Some crossover in these categories is already obvious; I Love Bees and The Lost Experience are explicitly creations of marketing departments, while Jadusable is an ARG that spawned out of one of the most popular creepypasta. Many ARGs make use of New Media/alternative games ideas and creators to develop their properties, and, if we allow for (1), any ARG is incomplete without the explicit involvement of something like fantheorists. The point in making this explicit is to say that not only do they share material linkages, but aesthetic techniques that can be explored by a reader.

In addition to sharing real, material labor (as in, people who have sold their labor time and expertise to (become the) creator of the piece in question), all of these forms are in some sense beholden to the labor of valorizing the internet as a medium. Creepypasta is already colloquially understood as "campfire stories for the internet," fantheories produce engaged affective communities around (mostly) corporate owned intellectual property on (mostly) corporate owned platforms, New Media is ideologically bound to the understanding that artistic practices are advanced using (mostly proprietary) technologies, alternative games are fundamentally tied to distribution platforms that develop through the internet. Marketing is the beating heart of the internet, from AdSense to Adblockers.

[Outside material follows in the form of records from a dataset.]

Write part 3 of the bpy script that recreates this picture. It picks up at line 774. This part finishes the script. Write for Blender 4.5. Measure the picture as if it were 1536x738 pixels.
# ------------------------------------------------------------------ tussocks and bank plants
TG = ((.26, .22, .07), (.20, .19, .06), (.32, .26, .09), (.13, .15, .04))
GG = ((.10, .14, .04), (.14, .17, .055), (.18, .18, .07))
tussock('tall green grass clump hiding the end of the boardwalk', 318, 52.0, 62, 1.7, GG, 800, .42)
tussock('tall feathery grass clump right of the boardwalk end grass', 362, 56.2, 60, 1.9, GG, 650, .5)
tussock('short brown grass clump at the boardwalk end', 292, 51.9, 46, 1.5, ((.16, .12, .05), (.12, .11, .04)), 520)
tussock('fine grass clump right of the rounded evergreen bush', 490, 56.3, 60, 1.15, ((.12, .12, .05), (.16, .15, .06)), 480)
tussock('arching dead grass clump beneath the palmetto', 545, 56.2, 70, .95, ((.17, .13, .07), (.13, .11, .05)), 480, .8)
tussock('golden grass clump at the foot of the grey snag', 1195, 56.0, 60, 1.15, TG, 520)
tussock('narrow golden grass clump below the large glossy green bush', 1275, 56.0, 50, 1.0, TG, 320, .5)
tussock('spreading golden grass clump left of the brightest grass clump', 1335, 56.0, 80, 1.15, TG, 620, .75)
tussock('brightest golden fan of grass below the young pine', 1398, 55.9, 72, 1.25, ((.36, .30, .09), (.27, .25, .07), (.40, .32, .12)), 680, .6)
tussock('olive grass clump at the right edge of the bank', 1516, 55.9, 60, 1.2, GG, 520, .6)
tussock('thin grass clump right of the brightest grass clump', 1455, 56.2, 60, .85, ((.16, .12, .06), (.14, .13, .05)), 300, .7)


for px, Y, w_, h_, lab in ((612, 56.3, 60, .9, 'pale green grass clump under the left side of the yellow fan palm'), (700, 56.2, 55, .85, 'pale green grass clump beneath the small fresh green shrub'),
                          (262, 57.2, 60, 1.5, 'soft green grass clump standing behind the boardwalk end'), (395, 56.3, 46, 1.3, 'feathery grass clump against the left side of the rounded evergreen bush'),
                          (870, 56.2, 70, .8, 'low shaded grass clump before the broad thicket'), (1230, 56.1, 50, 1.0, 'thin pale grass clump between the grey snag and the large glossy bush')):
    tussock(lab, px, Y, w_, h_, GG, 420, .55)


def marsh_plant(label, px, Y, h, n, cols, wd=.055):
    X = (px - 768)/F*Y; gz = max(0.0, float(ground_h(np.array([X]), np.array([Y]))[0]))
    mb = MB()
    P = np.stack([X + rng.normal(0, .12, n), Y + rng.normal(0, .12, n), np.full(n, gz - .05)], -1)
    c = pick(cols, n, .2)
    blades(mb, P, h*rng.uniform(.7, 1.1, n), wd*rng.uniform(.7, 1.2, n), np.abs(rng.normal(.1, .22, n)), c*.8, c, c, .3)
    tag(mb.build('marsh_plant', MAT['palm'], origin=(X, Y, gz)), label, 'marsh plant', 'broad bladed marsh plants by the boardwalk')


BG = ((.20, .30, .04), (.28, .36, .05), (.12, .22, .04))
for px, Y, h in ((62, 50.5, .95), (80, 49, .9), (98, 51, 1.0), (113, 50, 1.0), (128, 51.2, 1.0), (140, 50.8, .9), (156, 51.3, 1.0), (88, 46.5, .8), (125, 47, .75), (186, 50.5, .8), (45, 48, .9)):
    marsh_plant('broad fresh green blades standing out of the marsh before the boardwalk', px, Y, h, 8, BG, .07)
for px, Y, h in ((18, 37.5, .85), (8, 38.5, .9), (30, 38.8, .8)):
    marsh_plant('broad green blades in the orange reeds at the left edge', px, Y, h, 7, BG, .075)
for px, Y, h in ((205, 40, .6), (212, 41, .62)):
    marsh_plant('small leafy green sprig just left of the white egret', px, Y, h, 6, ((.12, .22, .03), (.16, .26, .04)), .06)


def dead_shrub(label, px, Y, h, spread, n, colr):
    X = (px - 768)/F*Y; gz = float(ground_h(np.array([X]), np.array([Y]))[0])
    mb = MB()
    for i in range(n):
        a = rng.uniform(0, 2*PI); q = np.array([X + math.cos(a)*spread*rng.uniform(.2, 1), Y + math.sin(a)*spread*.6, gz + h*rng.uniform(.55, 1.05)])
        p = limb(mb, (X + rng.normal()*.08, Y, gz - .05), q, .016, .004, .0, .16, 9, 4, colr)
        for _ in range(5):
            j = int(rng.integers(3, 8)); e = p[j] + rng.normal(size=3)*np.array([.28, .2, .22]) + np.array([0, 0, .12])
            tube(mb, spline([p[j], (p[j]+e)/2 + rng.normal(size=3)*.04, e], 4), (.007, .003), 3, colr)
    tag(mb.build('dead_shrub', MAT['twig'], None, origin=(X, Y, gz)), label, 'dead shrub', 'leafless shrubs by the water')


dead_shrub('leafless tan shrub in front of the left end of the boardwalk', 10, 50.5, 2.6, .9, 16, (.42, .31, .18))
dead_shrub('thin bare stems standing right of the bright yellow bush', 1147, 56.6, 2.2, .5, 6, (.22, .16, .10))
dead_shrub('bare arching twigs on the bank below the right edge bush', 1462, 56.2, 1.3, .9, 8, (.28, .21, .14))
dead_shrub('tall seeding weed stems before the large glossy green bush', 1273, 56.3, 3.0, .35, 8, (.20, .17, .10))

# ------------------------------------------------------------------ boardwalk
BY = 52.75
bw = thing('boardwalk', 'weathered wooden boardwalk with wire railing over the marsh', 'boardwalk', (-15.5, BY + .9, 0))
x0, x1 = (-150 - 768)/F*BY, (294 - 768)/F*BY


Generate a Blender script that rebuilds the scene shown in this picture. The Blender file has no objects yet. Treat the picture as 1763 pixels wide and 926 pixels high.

Those who want to read ARGs, either in this capacity, or as potential creators or simply as interested consumers, need to know at least a little bit about how the internet's campfire stories are constructed to teeter on the edge of realism, which is as reliant on platforms as on aesthetic techniques. They need to think also about how platforms and distribution models differ within the context of the internet, and about how production around intellectual property is navigated within fan spaces. And, of course, they need to think about how all of this is made, and funded; at least I think they do.